If you want to be very clever, give yourself the surname of someone famous – then casting directors will get you in purely because they think you’re related to a celebrity. Favourite surnames are Strallen, Redgrave and Barrowman.

When getting a stage name, it is much simpler to change your surname, as your forename is what you’ve mostly responded to since birth. It can be rather embarrassing forgetting that you’ve changed your first name from Dave to Dialysis – particularly during rehearsals.

Avoid trying to be too avant-garde and choosing names such as Apple, Kitchenette, Library and Shitface – as these names will cause bullying, concern and general mocking.
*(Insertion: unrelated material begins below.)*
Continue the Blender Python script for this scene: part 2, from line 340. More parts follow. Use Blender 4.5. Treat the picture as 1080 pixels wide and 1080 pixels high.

And also avoid a name linking you to famous idiots such as Donald Trump – you don’t want everyone thinking you’re related to a mop-haired American who resembles a wet fart, dear.

A good way of deciding on a stage name is thinking how it will sound when playing your dream role. ‘Tallulah Tampon playing Hamlet’ sounds rather ridiculous, but ‘Hawk Ledger playing Macbeth’ sounds rather sexy.

If you get particularly confused, the odd letter in the middle of your normal name can work a treat. For example, Richard E Grant. That middle letter made all the difference to his career. Without it, Richard Grant would have been lucky to get an acting job at Frinton, dear.

Finally, when you’ve decided on your stage name, let everyone know about it. Tell your family, friends and colleagues, and get them to shout it at you constantly for at least 24 hours. This will help you remember what the hell you’re actually called now, and your new identity will be born. Bravo, dear.